» WHAT NEEDS TO BE DONE
Copy exactly the lines from the start of the material through the line with "from mathutils import". Pictures stay out of the copy.

» SOURCE MATERIAL
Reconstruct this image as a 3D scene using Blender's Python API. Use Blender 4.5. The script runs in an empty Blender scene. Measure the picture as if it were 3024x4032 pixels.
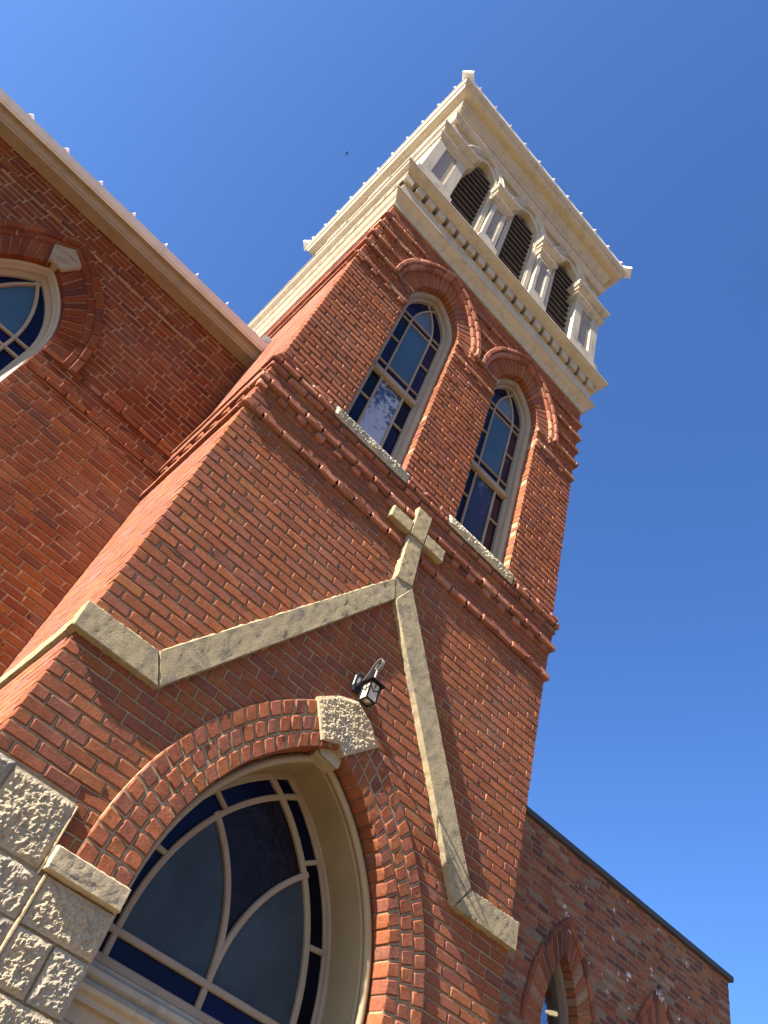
import bpy, math
import numpy as np
from mathutils import Vector, Matrix, noise as mnoise

# ------------------------------------------------------------------ camera, sky, sun, exposure
sc = bpy.context.scene
COL = sc.collection
RIGHT = Vector((0.69716984, -0.66821641, 0.25969413))
DOWN = Vector((0.64859298, 0.43357551, -0.62557129))
FWD = Vector((0.30541998, 0.60456522, 0.73567624))
cd = bpy.data.cameras.new("camera"); cam = bpy.data.objects.new("camera", cd); COL.objects.link(cam)
m = Matrix.Identity(4)
for i in range(3):
    m[i][0] = RIGHT[i]; m[i][1] = -DOWN[i]; m[i][2] = -FWD[i]
m.translation = Vector((0.0, -3.6, 1.6))
cam.matrix_world = m
cd.sensor_fit = 'VERTICAL'; cd.sensor_height = 36.0
cd.lens = 36.0 * 3049.15 / 4032.0
cd.clip_start = 0.05; cd.clip_end = 6000
sc.camera = cam
sc.view_settings.view_transform = 'Standard'
sc.view_settings.look = 'None'
sc.view_settings.gamma = 1.0
sc.view_settings.exposure = 2.1
SUN = Vector((1.0, 0.110, -0.67)).normalized()          # direction the light travels
ELEV = math.asin(-SUN.z)
AZ = math.atan2(-SUN.x, -SUN.y)
w = bpy.data.worlds.new("World"); sc.world = w; w.use_nodes = True
nt = w.node_tree
sky = nt.nodes.new('ShaderNodeTexSky'); sky.sky_type = 'NISHITA'; sky.sun_disc = False
sky.sun_elevation = ELEV; sky.sun_rotation = AZ % (2 * math.pi)
sky.altitude = 0; sky.air_density = 1.0; sky.dust_density = 2.0; sky.ozone_density = 2.5
tint = nt.nodes.new('ShaderNodeMix'); tint.data_type = 'RGBA'; tint.blend_type = 'MULTIPLY'; tint.inputs[0].default_value = 1.0
nt.links.new(sky.outputs[0], tint.inputs[6]); tint.inputs[7].default_value = (0.547, 0.861, 1.325, 1)
nt.links.new(tint.outputs[2], nt.nodes['Background'].inputs[0])
nt.nodes['Background'].inputs[1].default_value = 0.050
sd = bpy.data.lights.new("sun", 'SUN'); sun = bpy.data.objects.new("sun", sd); COL.objects.link(sun)
sd.energy = 5.0; sd.angle = math.radians(0.5); sd.color = (1.0, 0.93, 0.82)
sun.rotation_euler = SUN.to_track_quat('-Z', 'Y').to_euler()
sun.location = (-20, -5, 20)

# ------------------------------------------------------------------ dimensions (metres)
XL, XR = 0.488, 3.795
XM = (XL + XR) / 2
DEP = XR - XL
YN = 1.50                      # plane of the nave wall and of the low wing
rng = np.random.default_rng(11)

# ------------------------------------------------------------------ materials
def new_mat(name):
    mt = bpy.data.materials.new(name); mt.use_nodes = True
    t = mt.node_tree
    return mt, t, t.nodes['Principled BSDF']

def N(t, kind, **kw):
    n = t.nodes.new(kind)
    for k, v in kw.items(): setattr(n, k, v)
    return n

def ramp(t, fac, stops, interp='LINEAR'):
    r = N(t, 'ShaderNodeValToRGB'); r.color_ramp.interpolation = interp
    e = r.color_ramp.elements
    while len(e) < len(stops): e.new(0.5)
    for el, (p, c) in zip(e, stops):
        el.position = p; el.color = (c[0], c[1], c[2], 1) if not isinstance(c, (int, float)) else (c, c, c, 1)
    t.links.new(fac, r.inputs[0]); return r

def noise_tex(t, scale, detail=4, rough=0.55, coord=None, dist=0.0):
    n = N(t, 'ShaderNodeTexNoise'); n.inputs['Scale'].default_value = scale
    n.inputs['Detail'].default_value = detail; n.inputs['Roughness'].default_value = rough
    n.inputs['Distortion'].default_value = dist
    if coord is not None: t.links.new(coord, n.inputs['Vector'])
    return n

def mix(t, a, b, fac, mode='MIX'):
    m_ = N(t, 'ShaderNodeMix', data_type='RGBA', blend_type=mode)
    for sock, v in ((m_.inputs[0], fac), (m_.inputs[6], a), (m_.inputs[7], b)):
        if isinstance(v, (int, float)): sock.default_value = v
        elif isinstance(v, tuple): sock.default_value = (v[0], v[1], v[2], 1)
        else: t.links.new(v, sock)
    return m_.outputs[2]

def bump(t, bs, height, strength, dist, prev=None):
    b = N(t, 'ShaderNodeBump'); b.inputs['Strength'].default_value = strength
    b.inputs['Distance'].default_value = dist
    t.links.new(height, b.inputs['Height'])
    if prev is not None: t.links.new(prev.outputs[0], b.inputs['Normal'])
    t.links.new(b.outputs[0], bs.inputs['Normal']); return b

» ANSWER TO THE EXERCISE
Reconstruct this image as a 3D scene using Blender's Python API. Use Blender 4.5. The script runs in an empty Blender scene. Measure the picture as if it were 3024x4032 pixels.
import bpy, math
import numpy as np
from mathutils import Vector, Matrix, noise as mnoise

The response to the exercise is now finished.